Description
Pile O’Sapmi
Artist: Maret Anne Sara
Year: 2017
The work is three meters high and four and a half meters long. It is composed of four hundred reindeer skulls, all with bullet holes in the forehead and hooked together with steel wire, so that if touched, it will wave. The skulls are washed and bleached to varying degrees, so that the nuances indicate the pattern in the Sami people's flag. From a distance, it can resemble a rug.
Narrator:
The artwork ‘Pile o’Sapmi’ consists of 400 reindeer skulls arranged to reference the Sámi flag. If you stand close to the artwork, you will see that every skull has a bullet hole in the forehead. The work came into being when the artist’s brother was impacted by the government’s decision to compel the slaughter of reindeer in West Finnmark.
Maret Anne Sara:
He was forced to slaughter his herd down to 75 animals, which would make him bankrupt.
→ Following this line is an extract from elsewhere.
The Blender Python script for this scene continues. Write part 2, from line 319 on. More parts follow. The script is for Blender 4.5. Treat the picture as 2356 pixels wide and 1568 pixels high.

By forcing him into bankruptcy, the authorities deprived both my brother and the rest of our family of our culture, our inherited rights, and our traditional territories.
Narrator:
The Reindeer Husbandry Act of 2007 requires limits to be imposed on the number of reindeer that can be kept in each grazing area. Maret Anne Sara’s brother sued the government in his battle for his animals and his rights.
Maret Anne Sara:
When my brother went to court on the morning of the 1st of February 2016, I had stacked 200 blood-stained reindeer skulls outside the courthouse. The case was of such huge importance and so horrendous, while at the same time there was a complete lack of official information and understanding of the situation. It seemed like an impossible battle, my younger brother against the ultimate authority. An invisible injustice and a power imbalance without equal.
Narrator:
The title Pile o’Sápmi refers to the history of North America, where European settlers slaughtered more than 50 million buffalo in the nineteenth century. Pile o’Bones was an expression used by indigenous peoples in North America to describe a place where settlers had stacked up huge piles of buffalo heads that looked like trophy mountains. The work is a call to action and a monument to grief and anger about how colonization continues to occur even here in Norway, as the artist behind the work explains:
Maret Anne Sara:
Our grazing land is expropriated for industrial development. Then the Reindeer Husbandry Act gets amended to justify compulsory slaughter. Then the Supreme Court determines that we don’t know what’s in our own best interests, putting the government in the right. We’re being brought to our knees, both as individuals and as a society.